▸ **Exercise inputs**
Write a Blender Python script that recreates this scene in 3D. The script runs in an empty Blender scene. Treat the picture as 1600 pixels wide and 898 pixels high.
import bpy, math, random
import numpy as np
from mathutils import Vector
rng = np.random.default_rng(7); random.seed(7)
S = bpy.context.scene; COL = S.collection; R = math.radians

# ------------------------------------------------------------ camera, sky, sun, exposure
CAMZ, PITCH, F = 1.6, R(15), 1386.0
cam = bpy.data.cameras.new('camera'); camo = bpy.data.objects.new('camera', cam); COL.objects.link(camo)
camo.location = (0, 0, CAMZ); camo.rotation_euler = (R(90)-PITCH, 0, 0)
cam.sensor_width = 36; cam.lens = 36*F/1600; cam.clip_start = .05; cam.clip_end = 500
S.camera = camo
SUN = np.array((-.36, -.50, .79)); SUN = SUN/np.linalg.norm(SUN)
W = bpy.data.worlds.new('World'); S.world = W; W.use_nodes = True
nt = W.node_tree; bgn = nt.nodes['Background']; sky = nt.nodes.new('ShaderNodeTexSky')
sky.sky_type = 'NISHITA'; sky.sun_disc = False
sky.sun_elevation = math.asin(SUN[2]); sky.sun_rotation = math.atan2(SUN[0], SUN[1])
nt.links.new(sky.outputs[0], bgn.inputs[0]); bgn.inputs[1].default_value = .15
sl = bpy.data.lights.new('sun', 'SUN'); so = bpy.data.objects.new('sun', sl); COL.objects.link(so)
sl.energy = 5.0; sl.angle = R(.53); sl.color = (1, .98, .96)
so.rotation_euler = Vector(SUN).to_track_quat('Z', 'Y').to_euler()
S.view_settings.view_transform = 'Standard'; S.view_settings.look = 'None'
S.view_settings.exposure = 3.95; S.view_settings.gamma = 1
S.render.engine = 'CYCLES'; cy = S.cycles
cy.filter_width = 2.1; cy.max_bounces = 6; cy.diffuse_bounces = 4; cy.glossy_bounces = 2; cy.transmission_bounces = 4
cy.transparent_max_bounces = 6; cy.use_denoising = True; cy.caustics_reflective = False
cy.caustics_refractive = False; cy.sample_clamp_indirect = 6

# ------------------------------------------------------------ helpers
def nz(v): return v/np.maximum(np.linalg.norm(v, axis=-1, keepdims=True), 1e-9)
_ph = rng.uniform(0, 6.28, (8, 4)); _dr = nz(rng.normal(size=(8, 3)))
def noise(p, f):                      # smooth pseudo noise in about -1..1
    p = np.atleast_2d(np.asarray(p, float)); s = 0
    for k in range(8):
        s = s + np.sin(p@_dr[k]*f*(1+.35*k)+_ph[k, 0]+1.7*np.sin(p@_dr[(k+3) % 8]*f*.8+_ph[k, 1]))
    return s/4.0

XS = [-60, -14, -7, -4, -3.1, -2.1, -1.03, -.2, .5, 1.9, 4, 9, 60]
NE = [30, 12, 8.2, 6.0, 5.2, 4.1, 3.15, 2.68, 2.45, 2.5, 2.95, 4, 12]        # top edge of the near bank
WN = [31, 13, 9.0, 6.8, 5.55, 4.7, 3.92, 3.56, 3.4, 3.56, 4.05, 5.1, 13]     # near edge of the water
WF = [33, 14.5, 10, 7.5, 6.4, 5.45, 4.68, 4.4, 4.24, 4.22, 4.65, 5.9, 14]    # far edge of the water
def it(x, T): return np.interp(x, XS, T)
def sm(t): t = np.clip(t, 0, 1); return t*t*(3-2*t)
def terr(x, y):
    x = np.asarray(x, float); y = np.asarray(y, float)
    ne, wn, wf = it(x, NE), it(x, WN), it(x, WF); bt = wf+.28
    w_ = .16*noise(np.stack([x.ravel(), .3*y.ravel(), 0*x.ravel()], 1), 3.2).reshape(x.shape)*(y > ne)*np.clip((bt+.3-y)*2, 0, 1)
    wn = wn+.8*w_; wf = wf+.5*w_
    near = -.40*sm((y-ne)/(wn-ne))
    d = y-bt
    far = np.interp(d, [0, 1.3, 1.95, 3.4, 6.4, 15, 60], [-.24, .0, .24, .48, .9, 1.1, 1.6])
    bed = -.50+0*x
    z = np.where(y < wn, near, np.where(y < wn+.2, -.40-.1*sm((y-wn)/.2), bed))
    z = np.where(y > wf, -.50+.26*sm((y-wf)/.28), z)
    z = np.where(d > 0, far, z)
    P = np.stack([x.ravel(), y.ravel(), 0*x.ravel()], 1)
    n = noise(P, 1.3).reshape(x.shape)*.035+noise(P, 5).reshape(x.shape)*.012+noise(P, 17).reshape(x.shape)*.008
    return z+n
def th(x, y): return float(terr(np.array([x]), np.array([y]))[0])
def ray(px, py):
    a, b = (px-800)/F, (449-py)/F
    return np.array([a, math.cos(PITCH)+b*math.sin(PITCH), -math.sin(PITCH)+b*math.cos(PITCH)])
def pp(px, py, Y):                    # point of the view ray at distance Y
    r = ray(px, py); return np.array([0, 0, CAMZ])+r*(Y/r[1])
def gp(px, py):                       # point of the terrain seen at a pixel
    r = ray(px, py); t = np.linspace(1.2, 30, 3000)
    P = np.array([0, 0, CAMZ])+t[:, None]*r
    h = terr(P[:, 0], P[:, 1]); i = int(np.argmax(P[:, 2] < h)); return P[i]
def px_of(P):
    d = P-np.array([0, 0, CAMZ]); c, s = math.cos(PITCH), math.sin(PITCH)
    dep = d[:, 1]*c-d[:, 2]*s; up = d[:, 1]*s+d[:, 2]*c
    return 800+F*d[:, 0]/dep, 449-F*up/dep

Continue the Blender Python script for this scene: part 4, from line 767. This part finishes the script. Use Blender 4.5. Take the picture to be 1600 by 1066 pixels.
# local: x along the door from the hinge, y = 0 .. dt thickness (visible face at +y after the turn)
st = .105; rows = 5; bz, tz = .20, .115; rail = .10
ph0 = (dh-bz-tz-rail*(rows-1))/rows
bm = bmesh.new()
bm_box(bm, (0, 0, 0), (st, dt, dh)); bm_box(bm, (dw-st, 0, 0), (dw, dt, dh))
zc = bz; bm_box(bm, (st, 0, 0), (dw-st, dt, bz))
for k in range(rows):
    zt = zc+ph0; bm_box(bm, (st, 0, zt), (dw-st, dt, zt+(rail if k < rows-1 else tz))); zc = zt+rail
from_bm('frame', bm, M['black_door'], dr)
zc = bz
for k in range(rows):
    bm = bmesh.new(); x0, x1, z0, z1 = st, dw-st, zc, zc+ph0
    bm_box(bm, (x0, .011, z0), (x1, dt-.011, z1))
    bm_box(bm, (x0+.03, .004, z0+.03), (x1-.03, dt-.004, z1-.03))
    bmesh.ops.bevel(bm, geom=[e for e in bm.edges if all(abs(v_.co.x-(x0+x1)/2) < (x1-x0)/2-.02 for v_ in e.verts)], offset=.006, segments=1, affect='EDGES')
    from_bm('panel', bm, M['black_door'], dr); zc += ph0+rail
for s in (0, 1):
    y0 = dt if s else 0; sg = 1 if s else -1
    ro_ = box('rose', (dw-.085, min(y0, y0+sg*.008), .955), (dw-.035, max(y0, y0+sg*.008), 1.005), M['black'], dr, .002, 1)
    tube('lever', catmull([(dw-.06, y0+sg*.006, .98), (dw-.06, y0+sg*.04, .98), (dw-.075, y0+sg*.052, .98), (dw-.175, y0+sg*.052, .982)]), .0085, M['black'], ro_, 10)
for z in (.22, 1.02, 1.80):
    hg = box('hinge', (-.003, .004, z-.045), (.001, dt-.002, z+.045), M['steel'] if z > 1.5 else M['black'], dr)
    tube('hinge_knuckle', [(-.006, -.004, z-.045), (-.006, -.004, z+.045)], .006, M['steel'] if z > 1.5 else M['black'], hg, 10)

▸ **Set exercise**
Copy every record exactly as presented.

▸ **Answer in full**
Write a Blender Python script that recreates this scene in 3D. The script runs in an empty Blender scene. Treat the picture as 1600 pixels wide and 898 pixels high.
import bpy, math, random
import numpy as np
from mathutils import Vector
rng = np.random.default_rng(7); random.seed(7)
S = bpy.context.scene; COL = S.collection; R = math.radians

# ------------------------------------------------------------ camera, sky, sun, exposure
CAMZ, PITCH, F = 1.6, R(15), 1386.0
cam = bpy.data.cameras.new('camera'); camo = bpy.data.objects.new('camera', cam); COL.objects.link(camo)
camo.location = (0, 0, CAMZ); camo.rotation_euler = (R(90)-PITCH, 0, 0)
cam.sensor_width = 36; cam.lens = 36*F/1600; cam.clip_start = .05; cam.clip_end = 500
S.camera = camo
SUN = np.array((-.36, -.50, .79)); SUN = SUN/np.linalg.norm(SUN)
W = bpy.data.worlds.new('World'); S.world = W; W.use_nodes = True
nt = W.node_tree; bgn = nt.nodes['Background']; sky = nt.nodes.new('ShaderNodeTexSky')
sky.sky_type = 'NISHITA'; sky.sun_disc = False
sky.sun_elevation = math.asin(SUN[2]); sky.sun_rotation = math.atan2(SUN[0], SUN[1])
nt.links.new(sky.outputs[0], bgn.inputs[0]); bgn.inputs[1].default_value = .15
sl = bpy.data.lights.new('sun', 'SUN'); so = bpy.data.objects.new('sun', sl); COL.objects.link(so)
sl.energy = 5.0; sl.angle = R(.53); sl.color = (1, .98, .96)
so.rotation_euler = Vector(SUN).to_track_quat('Z', 'Y').to_euler()
S.view_settings.view_transform = 'Standard'; S.view_settings.look = 'None'
S.view_settings.exposure = 3.95; S.view_settings.gamma = 1
S.render.engine = 'CYCLES'; cy = S.cycles
cy.filter_width = 2.1; cy.max_bounces = 6; cy.diffuse_bounces = 4; cy.glossy_bounces = 2; cy.transmission_bounces = 4
cy.transparent_max_bounces = 6; cy.use_denoising = True; cy.caustics_reflective = False
cy.caustics_refractive = False; cy.sample_clamp_indirect = 6

# ------------------------------------------------------------ helpers
def nz(v): return v/np.maximum(np.linalg.norm(v, axis=-1, keepdims=True), 1e-9)
_ph = rng.uniform(0, 6.28, (8, 4)); _dr = nz(rng.normal(size=(8, 3)))
def noise(p, f):                      # smooth pseudo noise in about -1..1
    p = np.atleast_2d(np.asarray(p, float)); s = 0
    for k in range(8):
        s = s + np.sin(p@_dr[k]*f*(1+.35*k)+_ph[k, 0]+1.7*np.sin(p@_dr[(k+3) % 8]*f*.8+_ph[k, 1]))
    return s/4.0

XS = [-60, -14, -7, -4, -3.1, -2.1, -1.03, -.2, .5, 1.9, 4, 9, 60]
NE = [30, 12, 8.2, 6.0, 5.2, 4.1, 3.15, 2.68, 2.45, 2.5, 2.95, 4, 12]        # top edge of the near bank
WN = [31, 13, 9.0, 6.8, 5.55, 4.7, 3.92, 3.56, 3.4, 3.56, 4.05, 5.1, 13]     # near edge of the water
WF = [33, 14.5, 10, 7.5, 6.4, 5.45, 4.68, 4.4, 4.24, 4.22, 4.65, 5.9, 14]    # far edge of the water
def it(x, T): return np.interp(x, XS, T)
def sm(t): t = np.clip(t, 0, 1); return t*t*(3-2*t)
def terr(x, y):
    x = np.asarray(x, float); y = np.asarray(y, float)
    ne, wn, wf = it(x, NE), it(x, WN), it(x, WF); bt = wf+.28
    w_ = .16*noise(np.stack([x.ravel(), .3*y.ravel(), 0*x.ravel()], 1), 3.2).reshape(x.shape)*(y > ne)*np.clip((bt+.3-y)*2, 0, 1)
    wn = wn+.8*w_; wf = wf+.5*w_
    near = -.40*sm((y-ne)/(wn-ne))
    d = y-bt
    far = np.interp(d, [0, 1.3, 1.95, 3.4, 6.4, 15, 60], [-.24, .0, .24, .48, .9, 1.1, 1.6])
    bed = -.50+0*x
    z = np.where(y < wn, near, np.where(y < wn+.2, -.40-.1*sm((y-wn)/.2), bed))
    z = np.where(y > wf, -.50+.26*sm((y-wf)/.28), z)
    z = np.where(d > 0, far, z)
    P = np.stack([x.ravel(), y.ravel(), 0*x.ravel()], 1)
    n = noise(P, 1.3).reshape(x.shape)*.035+noise(P, 5).reshape(x.shape)*.012+noise(P, 17).reshape(x.shape)*.008
    return z+n
def th(x, y): return float(terr(np.array([x]), np.array([y]))[0])
def ray(px, py):
    a, b = (px-800)/F, (449-py)/F
    return np.array([a, math.cos(PITCH)+b*math.sin(PITCH), -math.sin(PITCH)+b*math.cos(PITCH)])
def pp(px, py, Y):                    # point of the view ray at distance Y
    r = ray(px, py); return np.array([0, 0, CAMZ])+r*(Y/r[1])
def gp(px, py):                       # point of the terrain seen at a pixel
    r = ray(px, py); t = np.linspace(1.2, 30, 3000)
    P = np.array([0, 0, CAMZ])+t[:, None]*r
    h = terr(P[:, 0], P[:, 1]); i = int(np.argmax(P[:, 2] < h)); return P[i]
def px_of(P):
    d = P-np.array([0, 0, CAMZ]); c, s = math.cos(PITCH), math.sin(PITCH)
    dep = d[:, 1]*c-d[:, 2]*s; up = d[:, 1]*s+d[:, 2]*c
    return 800+F*d[:, 0]/dep, 449-F*up/dep

Continue the Blender Python script for this scene: part 4, from line 767. This part finishes the script. Use Blender 4.5. Take the picture to be 1600 by 1066 pixels.
# local: x along the door from the hinge, y = 0 .. dt thickness (visible face at +y after the turn)
st = .105; rows = 5; bz, tz = .20, .115; rail = .10
ph0 = (dh-bz-tz-rail*(rows-1))/rows
bm = bmesh.new()
bm_box(bm, (0, 0, 0), (st, dt, dh)); bm_box(bm, (dw-st, 0, 0), (dw, dt, dh))
zc = bz; bm_box(bm, (st, 0, 0), (dw-st, dt, bz))
for k in range(rows):
    zt = zc+ph0; bm_box(bm, (st, 0, zt), (dw-st, dt, zt+(rail if k < rows-1 else tz))); zc = zt+rail
from_bm('frame', bm, M['black_door'], dr)
zc = bz
for k in range(rows):
    bm = bmesh.new(); x0, x1, z0, z1 = st, dw-st, zc, zc+ph0
    bm_box(bm, (x0, .011, z0), (x1, dt-.011, z1))
    bm_box(bm, (x0+.03, .004, z0+.03), (x1-.03, dt-.004, z1-.03))
    bmesh.ops.bevel(bm, geom=[e for e in bm.edges if all(abs(v_.co.x-(x0+x1)/2) < (x1-x0)/2-.02 for v_ in e.verts)], offset=.006, segments=1, affect='EDGES')
    from_bm('panel', bm, M['black_door'], dr); zc += ph0+rail
for s in (0, 1):
    y0 = dt if s else 0; sg = 1 if s else -1
    ro_ = box('rose', (dw-.085, min(y0, y0+sg*.008), .955), (dw-.035, max(y0, y0+sg*.008), 1.005), M['black'], dr, .002, 1)
    tube('lever', catmull([(dw-.06, y0+sg*.006, .98), (dw-.06, y0+sg*.04, .98), (dw-.075, y0+sg*.052, .98), (dw-.175, y0+sg*.052, .982)]), .0085, M['black'], ro_, 10)
for z in (.22, 1.02, 1.80):
    hg = box('hinge', (-.003, .004, z-.045), (.001, dt-.002, z+.045), M['steel'] if z > 1.5 else M['black'], dr)
    tube('hinge_knuckle', [(-.006, -.004, z-.045), (-.006, -.004, z+.045)], .006, M['steel'] if z > 1.5 else M['black'], hg, 10)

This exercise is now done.